▸ Dataset rows:
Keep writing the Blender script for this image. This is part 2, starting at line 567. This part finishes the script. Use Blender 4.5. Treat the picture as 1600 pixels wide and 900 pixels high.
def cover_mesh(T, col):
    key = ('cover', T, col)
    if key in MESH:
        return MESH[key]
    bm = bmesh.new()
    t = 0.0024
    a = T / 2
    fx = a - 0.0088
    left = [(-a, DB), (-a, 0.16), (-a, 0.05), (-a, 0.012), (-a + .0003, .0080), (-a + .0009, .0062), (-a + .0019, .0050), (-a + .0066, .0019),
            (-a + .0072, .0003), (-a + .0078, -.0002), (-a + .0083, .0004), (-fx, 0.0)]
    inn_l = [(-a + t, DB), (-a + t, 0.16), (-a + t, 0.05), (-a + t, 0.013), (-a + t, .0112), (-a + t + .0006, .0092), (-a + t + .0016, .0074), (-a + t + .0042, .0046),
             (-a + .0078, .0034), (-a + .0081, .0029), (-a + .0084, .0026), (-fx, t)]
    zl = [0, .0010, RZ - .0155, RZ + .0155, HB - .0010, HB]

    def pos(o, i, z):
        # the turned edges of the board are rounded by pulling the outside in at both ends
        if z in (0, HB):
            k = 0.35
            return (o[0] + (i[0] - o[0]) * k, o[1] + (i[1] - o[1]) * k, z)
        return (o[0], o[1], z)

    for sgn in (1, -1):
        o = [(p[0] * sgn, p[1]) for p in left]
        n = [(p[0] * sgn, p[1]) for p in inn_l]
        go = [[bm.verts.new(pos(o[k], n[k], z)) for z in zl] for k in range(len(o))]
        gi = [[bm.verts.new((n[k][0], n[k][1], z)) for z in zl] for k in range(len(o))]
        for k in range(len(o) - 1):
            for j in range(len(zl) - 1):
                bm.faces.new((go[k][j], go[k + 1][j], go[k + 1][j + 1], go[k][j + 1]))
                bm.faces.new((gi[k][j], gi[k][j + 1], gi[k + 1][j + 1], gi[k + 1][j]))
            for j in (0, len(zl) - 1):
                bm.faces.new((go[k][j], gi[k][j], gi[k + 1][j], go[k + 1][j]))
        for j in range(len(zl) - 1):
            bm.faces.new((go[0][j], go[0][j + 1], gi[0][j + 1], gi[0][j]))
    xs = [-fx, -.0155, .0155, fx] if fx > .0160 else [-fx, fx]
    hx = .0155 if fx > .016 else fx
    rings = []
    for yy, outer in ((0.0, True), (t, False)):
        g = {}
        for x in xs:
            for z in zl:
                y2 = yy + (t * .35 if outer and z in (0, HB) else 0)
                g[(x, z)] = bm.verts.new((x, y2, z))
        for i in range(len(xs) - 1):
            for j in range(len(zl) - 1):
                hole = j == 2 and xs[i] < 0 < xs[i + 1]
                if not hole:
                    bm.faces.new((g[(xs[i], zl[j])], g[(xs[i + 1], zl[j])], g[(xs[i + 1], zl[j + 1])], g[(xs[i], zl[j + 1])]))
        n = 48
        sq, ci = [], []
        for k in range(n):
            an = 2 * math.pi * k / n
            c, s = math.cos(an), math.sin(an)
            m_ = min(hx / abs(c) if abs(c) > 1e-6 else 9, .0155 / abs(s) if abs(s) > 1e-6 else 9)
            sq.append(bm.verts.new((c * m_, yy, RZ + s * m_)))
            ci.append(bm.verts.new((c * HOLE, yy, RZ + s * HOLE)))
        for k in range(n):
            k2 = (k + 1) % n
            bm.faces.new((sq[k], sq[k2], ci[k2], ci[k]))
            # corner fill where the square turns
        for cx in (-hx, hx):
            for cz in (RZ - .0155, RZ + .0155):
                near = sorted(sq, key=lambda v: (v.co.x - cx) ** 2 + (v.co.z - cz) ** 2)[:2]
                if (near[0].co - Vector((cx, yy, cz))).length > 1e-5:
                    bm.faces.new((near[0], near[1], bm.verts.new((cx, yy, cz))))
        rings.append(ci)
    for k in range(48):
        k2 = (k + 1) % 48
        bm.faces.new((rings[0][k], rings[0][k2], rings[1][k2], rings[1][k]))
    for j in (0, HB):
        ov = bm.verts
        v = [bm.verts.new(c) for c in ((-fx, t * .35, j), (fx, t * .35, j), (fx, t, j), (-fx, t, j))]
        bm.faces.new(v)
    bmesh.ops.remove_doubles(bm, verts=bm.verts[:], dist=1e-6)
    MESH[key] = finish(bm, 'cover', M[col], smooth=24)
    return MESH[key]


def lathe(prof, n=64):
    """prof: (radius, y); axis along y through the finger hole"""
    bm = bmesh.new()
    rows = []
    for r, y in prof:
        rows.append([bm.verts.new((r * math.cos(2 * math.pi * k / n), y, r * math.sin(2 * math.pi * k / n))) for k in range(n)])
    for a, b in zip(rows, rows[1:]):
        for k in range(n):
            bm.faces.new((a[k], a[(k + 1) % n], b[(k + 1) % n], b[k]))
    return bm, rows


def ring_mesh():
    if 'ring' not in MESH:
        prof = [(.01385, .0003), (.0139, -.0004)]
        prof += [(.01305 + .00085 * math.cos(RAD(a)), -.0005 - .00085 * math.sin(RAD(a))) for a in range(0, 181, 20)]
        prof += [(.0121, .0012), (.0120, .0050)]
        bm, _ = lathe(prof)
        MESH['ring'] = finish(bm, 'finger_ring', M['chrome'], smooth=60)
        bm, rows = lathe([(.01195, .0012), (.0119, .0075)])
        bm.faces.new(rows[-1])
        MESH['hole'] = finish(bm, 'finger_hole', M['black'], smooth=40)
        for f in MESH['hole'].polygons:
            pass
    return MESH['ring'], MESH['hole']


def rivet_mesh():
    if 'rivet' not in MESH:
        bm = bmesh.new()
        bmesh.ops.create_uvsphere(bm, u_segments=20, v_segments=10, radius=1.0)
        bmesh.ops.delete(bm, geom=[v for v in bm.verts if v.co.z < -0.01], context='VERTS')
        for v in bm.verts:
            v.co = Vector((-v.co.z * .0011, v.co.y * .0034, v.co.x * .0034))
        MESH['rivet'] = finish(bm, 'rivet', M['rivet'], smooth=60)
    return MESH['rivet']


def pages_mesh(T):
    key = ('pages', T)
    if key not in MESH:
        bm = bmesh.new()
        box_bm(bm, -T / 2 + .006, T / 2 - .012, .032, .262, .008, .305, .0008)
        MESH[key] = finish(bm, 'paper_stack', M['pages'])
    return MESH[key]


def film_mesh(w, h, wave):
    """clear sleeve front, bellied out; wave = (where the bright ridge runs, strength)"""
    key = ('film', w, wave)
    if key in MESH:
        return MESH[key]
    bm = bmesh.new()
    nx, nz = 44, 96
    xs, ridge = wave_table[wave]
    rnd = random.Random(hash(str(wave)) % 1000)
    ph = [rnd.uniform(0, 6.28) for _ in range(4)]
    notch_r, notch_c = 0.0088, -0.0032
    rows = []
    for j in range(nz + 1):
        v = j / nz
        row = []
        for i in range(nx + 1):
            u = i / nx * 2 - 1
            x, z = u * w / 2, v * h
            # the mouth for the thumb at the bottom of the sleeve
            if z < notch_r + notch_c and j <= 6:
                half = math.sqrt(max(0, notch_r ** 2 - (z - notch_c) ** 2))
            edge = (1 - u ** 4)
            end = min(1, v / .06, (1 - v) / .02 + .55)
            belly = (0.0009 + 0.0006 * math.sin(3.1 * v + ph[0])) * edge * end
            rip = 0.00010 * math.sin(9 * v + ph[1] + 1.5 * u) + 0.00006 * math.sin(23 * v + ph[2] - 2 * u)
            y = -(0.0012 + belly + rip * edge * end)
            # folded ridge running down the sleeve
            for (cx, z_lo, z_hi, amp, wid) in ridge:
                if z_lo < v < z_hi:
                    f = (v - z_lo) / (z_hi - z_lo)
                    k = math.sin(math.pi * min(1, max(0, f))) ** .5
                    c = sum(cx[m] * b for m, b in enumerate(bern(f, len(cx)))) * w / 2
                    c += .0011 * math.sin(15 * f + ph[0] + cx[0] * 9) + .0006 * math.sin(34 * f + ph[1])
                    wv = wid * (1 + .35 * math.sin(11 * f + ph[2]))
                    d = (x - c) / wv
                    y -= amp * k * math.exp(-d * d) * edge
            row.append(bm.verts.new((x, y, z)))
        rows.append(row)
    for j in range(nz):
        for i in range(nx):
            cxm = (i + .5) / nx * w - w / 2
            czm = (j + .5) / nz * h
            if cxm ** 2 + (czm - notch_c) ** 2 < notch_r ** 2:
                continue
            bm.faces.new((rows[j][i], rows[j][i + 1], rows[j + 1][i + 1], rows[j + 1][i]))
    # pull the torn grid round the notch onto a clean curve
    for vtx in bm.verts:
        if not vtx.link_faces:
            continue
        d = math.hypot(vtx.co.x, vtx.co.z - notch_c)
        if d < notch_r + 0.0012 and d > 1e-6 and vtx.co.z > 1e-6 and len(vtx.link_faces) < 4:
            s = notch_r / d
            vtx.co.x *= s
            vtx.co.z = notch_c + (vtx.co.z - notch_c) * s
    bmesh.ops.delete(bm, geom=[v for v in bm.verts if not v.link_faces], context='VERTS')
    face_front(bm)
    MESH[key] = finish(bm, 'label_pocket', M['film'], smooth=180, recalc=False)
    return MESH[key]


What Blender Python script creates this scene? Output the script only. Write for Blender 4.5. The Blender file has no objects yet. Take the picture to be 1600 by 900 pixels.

▸ Work instructions: Return exactly, please, the lines of the material from the first one down to and including the line where "return (o[0], o[1], z)" appears.

▸ Correct result:
Keep writing the Blender script for this image. This is part 2, starting at line 567. This part finishes the script. Use Blender 4.5. Treat the picture as 1600 pixels wide and 900 pixels high.
def cover_mesh(T, col):
    key = ('cover', T, col)
    if key in MESH:
        return MESH[key]
    bm = bmesh.new()
    t = 0.0024
    a = T / 2
    fx = a - 0.0088
    left = [(-a, DB), (-a, 0.16), (-a, 0.05), (-a, 0.012), (-a + .0003, .0080), (-a + .0009, .0062), (-a + .0019, .0050), (-a + .0066, .0019),
            (-a + .0072, .0003), (-a + .0078, -.0002), (-a + .0083, .0004), (-fx, 0.0)]
    inn_l = [(-a + t, DB), (-a + t, 0.16), (-a + t, 0.05), (-a + t, 0.013), (-a + t, .0112), (-a + t + .0006, .0092), (-a + t + .0016, .0074), (-a + t + .0042, .0046),
             (-a + .0078, .0034), (-a + .0081, .0029), (-a + .0084, .0026), (-fx, t)]
    zl = [0, .0010, RZ - .0155, RZ + .0155, HB - .0010, HB]

    def pos(o, i, z):
        # the turned edges of the board are rounded by pulling the outside in at both ends
        if z in (0, HB):
            k = 0.35
            return (o[0] + (i[0] - o[0]) * k, o[1] + (i[1] - o[1]) * k, z)
        return (o[0], o[1], z)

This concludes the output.